Secondary growth and closure behavior of planar hydraulic fractures during shut-in

Abstract

The evolution of fractures during shut-in after hydraulic fracturing is an important topic in petroleum engineering. Considering the closure and secondary expansion of fractures during shut-in can further improve the accuracy of predicting hydraulic fracture parameters. Based on linear elastic fracture mechanics, elastic mechanics, and the implicit level set algorithm, a numerical model of planar hydraulic fracture propagation was established in this study. In the proposed model, the reservoir was considered as a homogeneous elastic medium, and the fluid loss was characterized using Carter's filtration model.

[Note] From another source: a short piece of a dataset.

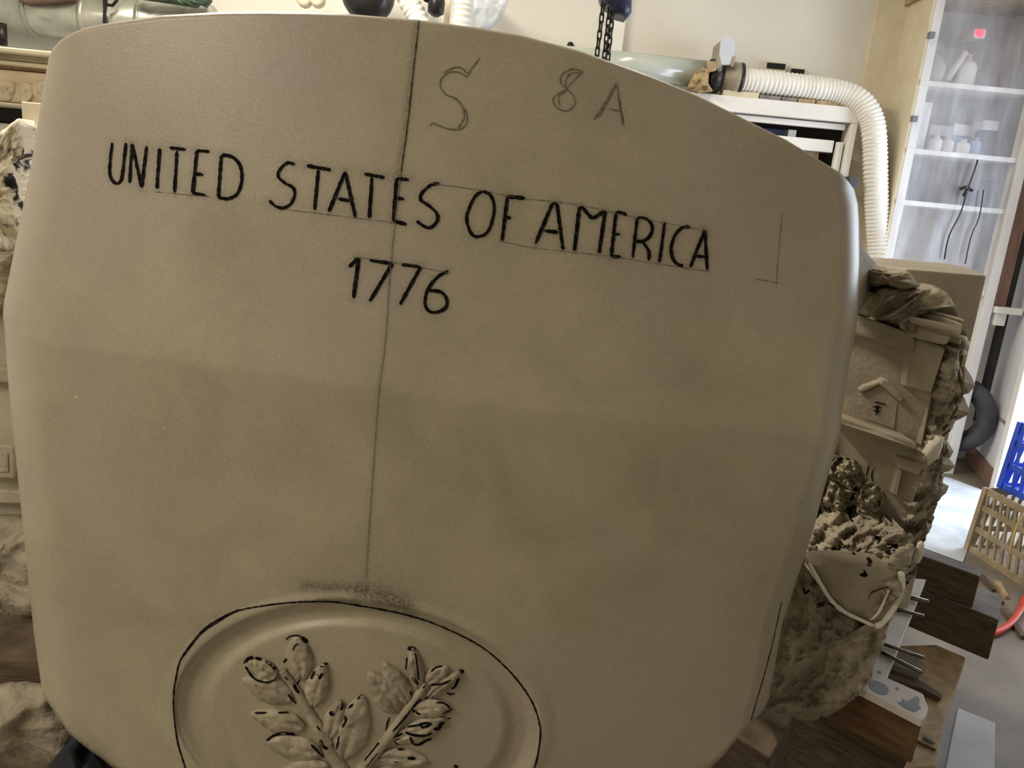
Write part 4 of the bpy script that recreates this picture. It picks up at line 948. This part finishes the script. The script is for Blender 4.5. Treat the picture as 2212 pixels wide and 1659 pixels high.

The secondary propagation and fracture closure behavior during shut-in could be simulated by solving the strongly nonlinear system of fluid and stress coupling. Based on this model, the evolution behavior of hydraulic fractures during injection and shut-in was analyzed. According to the variation characteristics of the fracture length, the evolution process could be divided into three stages: fracture propagation during injection, secondary growth, and fracture stopping (but not closing). According to the variation characteristics of the fracture opening and net pressure, the evolution process could be divided into three stages: nonlinear increase, linear decrease, and gradual decrease. For low-permeability reservoirs, fracture closure and secondary propagation may take several times the injection time after shut-in, and the secondary propagation length may reach tens of meters. The results show that the larger the filtration coefficient, the faster the fracture closure will be, and the shorter the secondary propagation distance. The higher the viscosity of the fracturing fluid, the slower the fracture closure will be, while the secondary propagation distance is almost unaffected. The fracture toughness has little effect on the fracture closure and secondary propagation. The crack will close first in the region with large interlayer stress during shut-in. The findings of this study can help for better understanding of the evolution mechanism of fractures during shut-in and closure.